[Information shown]:
* BEGIN *

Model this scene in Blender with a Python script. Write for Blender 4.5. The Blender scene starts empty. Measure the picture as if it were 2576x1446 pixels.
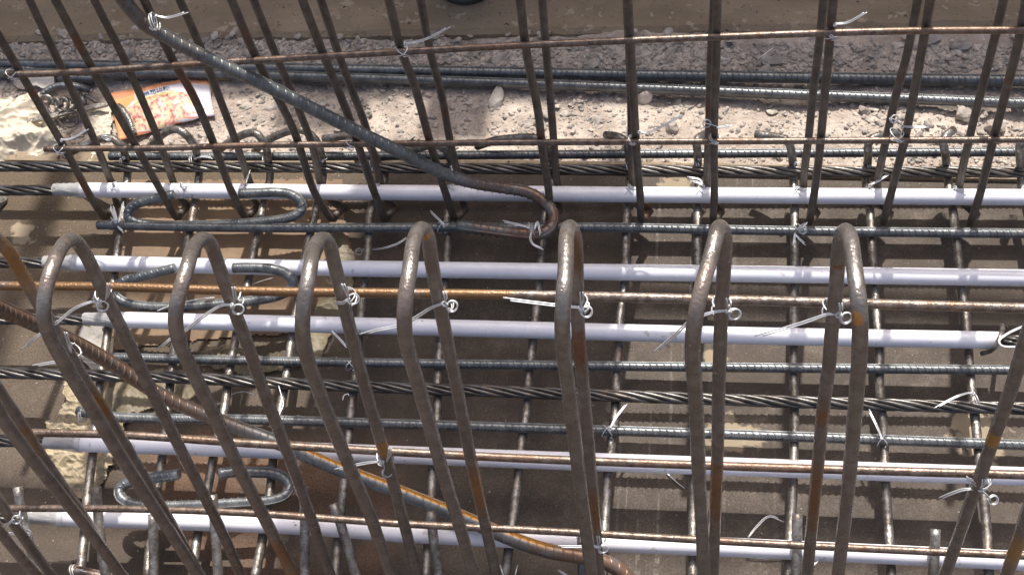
import bpy, math, random
import numpy as np
from mathutils import Vector, noise
random.seed(7)
S = bpy.context.scene
COL = S.collection
# ------------------------------------------------------------------ camera
F, CX, CY = 3349.0, 1288.0, 723.0          # focal length and centre, in units of a 2576 px wide frame
H = 1.52                                    # camera height above the mould plate
XA = np.array([0.99153207, 0.03013265, -0.12631775])
YA = np.array([0.09524508, -0.82995097, 0.54964512])
ZA = np.array([-0.08827527, -0.55702191, -0.82579299])
R = np.array([XA, YA, ZA])
C = np.array([0, 0, H])
cd = bpy.data.cameras.new('camera'); cam = bpy.data.objects.new('camera', cd); COL.objects.link(cam)
cd.lens = F / 2576 * 36; cd.clip_start = 0.05; cd.clip_end = 400
from mathutils import Matrix
rt, dn, fw = R[:, 0], R[:, 1], R[:, 2]
cam.matrix_world = Matrix(((rt[0], -dn[0], -fw[0], 0), (rt[1], -dn[1], -fw[1], 0), (rt[2], -dn[2], -fw[2], H), (0, 0, 0, 1)))
S.camera = cam
# ------------------------------------------------------------------ light
SUN_EL, SUN_AZ = 60, -2                     # sun straight behind the work
w = bpy.data.worlds.new('World'); S.world = w; w.use_nodes = True
nt = w.node_tree; bg = nt.nodes['Background']
sky = nt.nodes.new('ShaderNodeTexSky'); sky.sky_type = 'NISHITA'; sky.sun_disc = False
sky.sun_elevation = math.radians(SUN_EL); sky.sun_rotation = math.radians(-SUN_AZ)
sky.air_density = .75; sky.dust_density = 6.0; sky.ozone_density = .6
nt.links.new(sky.outputs[0], bg.inputs[0]); bg.inputs[1].default_value = 0.15
ld = bpy.data.lights.new('sun', 'SUN'); sun = bpy.data.objects.new('sun', ld); COL.objects.link(sun)
ld.energy = 4.1; ld.angle = math.radians(0.6); ld.color = (1.0, 0.96, 0.90)
sd = Vector((-math.sin(math.radians(SUN_AZ)) * math.cos(math.radians(SUN_EL)), math.cos(math.radians(SUN_AZ)) * math.cos(math.radians(SUN_EL)), math.sin(math.radians(SUN_EL))))
sun.rotation_euler = sd.to_track_quat('Z', 'Y').to_euler()
sun.location = sd * 8
S.view_settings.view_transform = 'Standard'; S.view_settings.look = 'None'
S.view_settings.exposure = 0.36; S.view_settings.gamma = 1; S.view_settings.use_curve_mapping = False

# ------------------------------------------------------------------ finding places
def _ray(px, py): return R @ np.array([px - CX, py - CY, F])
def PZ(px, py, z):
    r = _ray(px, py); return C + r * ((z - H) / r[2])
def PY(px, py, y):
    r = _ray(px, py); return C + r * (y / r[1])
def lerp(a, b, t): return a + (b - a) * t
def interp(x, xs, ys): return float(np.interp(x, xs, ys))

# ------------------------------------------------------------------ materials
def mat(name, col, rough=.5, metal=0., col2=None, nscale=40, rust=None, rustcol=(.30, .11, .03), rscale=12, rth=.6,
        bump=.3, bscale=300, bdist=.001, spots=None, spec=.5, stretch=None, roughvar=.1):
    m = bpy.data.materials.new(name); m.use_nodes = True; t = m.node_tree; N = t.nodes; L = t.links
    b = N['Principled BSDF']; g = N.new('ShaderNodeNewGeometry')
    vec = g.outputs['Position']
    if stretch:
        mp = N.new('ShaderNodeMapping'); mp.inputs['Scale'].default_value = stretch; L.new(vec, mp.inputs['Vector']); vec2 = mp.outputs[0]
    else: vec2 = vec
    def nz(sc, det=4, v=None):
        n = N.new('ShaderNodeTexNoise'); n.inputs['Scale'].default_value = sc; n.inputs['Detail'].default_value = det; n.inputs['Roughness'].default_value = .6
        L.new(v or vec, n.inputs['Vector']); return n.outputs['Fac']
    def ramp(f, a, c):
        r = N.new('ShaderNodeMapRange'); r.inputs['From Min'].default_value = a; r.inputs['From Max'].default_value = c
        r.interpolation_type = 'SMOOTHSTEP'; L.new(f, r.inputs['Value']); return r.outputs['Result']
    def mix(f, a, c):
        x = N.new('ShaderNodeMix'); x.data_type = 'RGBA'; L.new(f, x.inputs[0])
        for k, v in ((6, a), (7, c)):
            if isinstance(v, tuple): x.inputs[k].default_value = (*v, 1)
            else: L.new(v, x.inputs[k])
        return x.outputs[2]
    c2 = col2 or tuple(v * .65 for v in col)
    out = mix(ramp(nz(nscale, 5, vec2), .35, .68), c2, col)
    if rust:
        f = ramp(nz(rscale, 5), rth, rth + .09)
        k = N.new('ShaderNodeMath'); k.operation = 'MULTIPLY'; k.inputs[1].default_value = rust; L.new(f, k.inputs[0])
        out = mix(k.outputs[0], out, rustcol)
        inv = N.new('ShaderNodeMath'); inv.operation = 'MULTIPLY_ADD'; inv.inputs[1].default_value = -metal * .9; inv.inputs[2].default_value = metal
        L.new(k.outputs[0], inv.inputs[0]); L.new(inv.outputs[0], b.inputs['Metallic'])
    else: b.inputs['Metallic'].default_value = metal
    if spots:
        for (scol, sth, ssc) in spots:
            out = mix(ramp(nz(ssc, 2), sth, sth + .03), out, scol)
    L.new(out, b.inputs['Base Color'])
    rr = N.new('ShaderNodeMapRange'); rr.inputs['To Min'].default_value = rough - roughvar; rr.inputs['To Max'].default_value = rough + roughvar
    L.new(nz(nscale * 2.3), rr.inputs['Value']); L.new(rr.outputs[0], b.inputs['Roughness'])
    b.inputs['Specular IOR Level'].default_value = spec
    bp = N.new('ShaderNodeBump'); bp.inputs['Strength'].default_value = bump; bp.inputs['Distance'].default_value = bdist
    L.new(nz(bscale, 4), bp.inputs['Height']); L.new(bp.outputs[0], b.inputs['Normal'])
    m['h'] = 1
    return m, t, out, vec, nz, ramp, mix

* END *

[Stated goal]:
Copy out the data above exactly, except the pictures.

[Worked solution]:
Model this scene in Blender with a Python script. Write for Blender 4.5. The Blender scene starts empty. Measure the picture as if it were 2576x1446 pixels.
import bpy, math, random
import numpy as np
from mathutils import Vector, noise
random.seed(7)
S = bpy.context.scene
COL = S.collection
# ------------------------------------------------------------------ camera
F, CX, CY = 3349.0, 1288.0, 723.0          # focal length and centre, in units of a 2576 px wide frame
H = 1.52                                    # camera height above the mould plate
XA = np.array([0.99153207, 0.03013265, -0.12631775])
YA = np.array([0.09524508, -0.82995097, 0.54964512])
ZA = np.array([-0.08827527, -0.55702191, -0.82579299])
R = np.array([XA, YA, ZA])
C = np.array([0, 0, H])
cd = bpy.data.cameras.new('camera'); cam = bpy.data.objects.new('camera', cd); COL.objects.link(cam)
cd.lens = F / 2576 * 36; cd.clip_start = 0.05; cd.clip_end = 400
from mathutils import Matrix
rt, dn, fw = R[:, 0], R[:, 1], R[:, 2]
cam.matrix_world = Matrix(((rt[0], -dn[0], -fw[0], 0), (rt[1], -dn[1], -fw[1], 0), (rt[2], -dn[2], -fw[2], H), (0, 0, 0, 1)))
S.camera = cam
# ------------------------------------------------------------------ light
SUN_EL, SUN_AZ = 60, -2                     # sun straight behind the work
w = bpy.data.worlds.new('World'); S.world = w; w.use_nodes = True
nt = w.node_tree; bg = nt.nodes['Background']
sky = nt.nodes.new('ShaderNodeTexSky'); sky.sky_type = 'NISHITA'; sky.sun_disc = False
sky.sun_elevation = math.radians(SUN_EL); sky.sun_rotation = math.radians(-SUN_AZ)
sky.air_density = .75; sky.dust_density = 6.0; sky.ozone_density = .6
nt.links.new(sky.outputs[0], bg.inputs[0]); bg.inputs[1].default_value = 0.15
ld = bpy.data.lights.new('sun', 'SUN'); sun = bpy.data.objects.new('sun', ld); COL.objects.link(sun)
ld.energy = 4.1; ld.angle = math.radians(0.6); ld.color = (1.0, 0.96, 0.90)
sd = Vector((-math.sin(math.radians(SUN_AZ)) * math.cos(math.radians(SUN_EL)), math.cos(math.radians(SUN_AZ)) * math.cos(math.radians(SUN_EL)), math.sin(math.radians(SUN_EL))))
sun.rotation_euler = sd.to_track_quat('Z', 'Y').to_euler()
sun.location = sd * 8
S.view_settings.view_transform = 'Standard'; S.view_settings.look = 'None'
S.view_settings.exposure = 0.36; S.view_settings.gamma = 1; S.view_settings.use_curve_mapping = False

# ------------------------------------------------------------------ finding places
def _ray(px, py): return R @ np.array([px - CX, py - CY, F])
def PZ(px, py, z):
    r = _ray(px, py); return C + r * ((z - H) / r[2])
def PY(px, py, y):
    r = _ray(px, py); return C + r * (y / r[1])
def lerp(a, b, t): return a + (b - a) * t
def interp(x, xs, ys): return float(np.interp(x, xs, ys))

# ------------------------------------------------------------------ materials
def mat(name, col, rough=.5, metal=0., col2=None, nscale=40, rust=None, rustcol=(.30, .11, .03), rscale=12, rth=.6,
        bump=.3, bscale=300, bdist=.001, spots=None, spec=.5, stretch=None, roughvar=.1):
    m = bpy.data.materials.new(name); m.use_nodes = True; t = m.node_tree; N = t.nodes; L = t.links
    b = N['Principled BSDF']; g = N.new('ShaderNodeNewGeometry')
    vec = g.outputs['Position']
    if stretch:
        mp = N.new('ShaderNodeMapping'); mp.inputs['Scale'].default_value = stretch; L.new(vec, mp.inputs['Vector']); vec2 = mp.outputs[0]
    else: vec2 = vec
    def nz(sc, det=4, v=None):
        n = N.new('ShaderNodeTexNoise'); n.inputs['Scale'].default_value = sc; n.inputs['Detail'].default_value = det; n.inputs['Roughness'].default_value = .6
        L.new(v or vec, n.inputs['Vector']); return n.outputs['Fac']
    def ramp(f, a, c):
        r = N.new('ShaderNodeMapRange'); r.inputs['From Min'].default_value = a; r.inputs['From Max'].default_value = c
        r.interpolation_type = 'SMOOTHSTEP'; L.new(f, r.inputs['Value']); return r.outputs['Result']
    def mix(f, a, c):
        x = N.new('ShaderNodeMix'); x.data_type = 'RGBA'; L.new(f, x.inputs[0])
        for k, v in ((6, a), (7, c)):
            if isinstance(v, tuple): x.inputs[k].default_value = (*v, 1)
            else: L.new(v, x.inputs[k])
        return x.outputs[2]
    c2 = col2 or tuple(v * .65 for v in col)
    out = mix(ramp(nz(nscale, 5, vec2), .35, .68), c2, col)
    if rust:
        f = ramp(nz(rscale, 5), rth, rth + .09)
        k = N.new('ShaderNodeMath'); k.operation = 'MULTIPLY'; k.inputs[1].default_value = rust; L.new(f, k.inputs[0])
        out = mix(k.outputs[0], out, rustcol)
        inv = N.new('ShaderNodeMath'); inv.operation = 'MULTIPLY_ADD'; inv.inputs[1].default_value = -metal * .9; inv.inputs[2].default_value = metal
        L.new(k.outputs[0], inv.inputs[0]); L.new(inv.outputs[0], b.inputs['Metallic'])
    else: b.inputs['Metallic'].default_value = metal
    if spots:
        for (scol, sth, ssc) in spots:
            out = mix(ramp(nz(ssc, 2), sth, sth + .03), out, scol)
    L.new(out, b.inputs['Base Color'])
    rr = N.new('ShaderNodeMapRange'); rr.inputs['To Min'].default_value = rough - roughvar; rr.inputs['To Max'].default_value = rough + roughvar
    L.new(nz(nscale * 2.3), rr.inputs['Value']); L.new(rr.outputs[0], b.inputs['Roughness'])
    b.inputs['Specular IOR Level'].default_value = spec
    bp = N.new('ShaderNodeBump'); bp.inputs['Strength'].default_value = bump; bp.inputs['Distance'].default_value = bdist
    L.new(nz(bscale, 4), bp.inputs['Height']); L.new(bp.outputs[0], b.inputs['Normal'])
    m['h'] = 1
    return m, t, out, vec, nz, ramp, mix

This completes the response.